La brute et la belle. Voilà pour la distribution du film. Lui ne parle pas, mais baise bien. Elle n’a plus de jambes, mais ne se plaint pas. Ensemble, ils vont redécouvrir ce qu'est la vie. Toute ressemblance avec le film Intouchables s’arrête là, même s’il y a quelques parallèles formels.
De Rouille et d’os commence sous l’eau ou plutôt sous les eaux, là où toute vie sur terre a commencé. A l’écran apparaissent des bulles de sentiments et de pensées, des images qui flottent et nous éclairent comme la lueur d’une bougie dans la nuit du temps. Ensuite règnent des souffles, des mouvements, avant qu’Audiard s’attarde sur un visage, une paupière qui s’ouvre lentement, très lentement. Majestueux !
« J’ai faim »
Dans le film, il y a des images qui percent, la musique qui nous berce, des mains et des mots qui frappent. La première phrase ? « J’ai faim. » Répétés deux fois par Sam, confié à Ali. Le garçon a cinq ans et connaît à peine son papa qui va faire les poubelles pour récupérer quelque
chose à manger pour lui. Ali se retrouve avec Sam sur les bras pour remplacer la mère défaillante. C’est un bon-à-rien musclé, un papa raté, qui se fait de l’argent comme agent de sécurité et avec des « combats ». Des free fights sans règles et bien payés, devant un public de dealers et de gangsters. Il survit partout, encaisse tout et ne s’attache à rien.

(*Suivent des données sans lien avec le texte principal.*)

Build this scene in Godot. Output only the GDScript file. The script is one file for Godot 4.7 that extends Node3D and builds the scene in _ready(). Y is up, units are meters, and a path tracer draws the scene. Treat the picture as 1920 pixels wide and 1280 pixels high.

Stéphanie est dresseuse d’orques dans le parc d’attraction Marineland sur la Côte d’Azur. Elle est très jolie et s’impose dans la vie. Mais lors d’un spectacle, un orque rate sa trajectoire et lui arrache les deux jambes en l’entraînant sous l’eau. Amputée, elle rappelle Ali, rencontrée par hasard lors d’une sortie dans une boîte de nuit. L’accident permet à leurs destins de se croiser et provoque ce Big Bang nommé amour.
Jacques Audiard, maître d’images poétiques
Marion Cotillard nous bluffe avec un réapprentissage pudique de la vie et une franchise délicate qui tourne davantage autour du point G que de l’intelligence artificielle des prothèses. Matthias Schoenaerts incarne à merveille ce mec dur qui résume l’amour à des textos « opé » pour « tirer un coup », comme il règle ses affaires avec des coups de tête et de poings. Audiard reste un maître d’images physiques et poétiques qui tranchent. Même un simple trajet en camion est transformé en travelling époustouflant pour marquer le cheminement intérieur du personnage. Sans révéler la fin de l’histoire, Ali le dur sera prêt à se briser tous les os des mains pour briser la glace. Touchant. Un très bon film.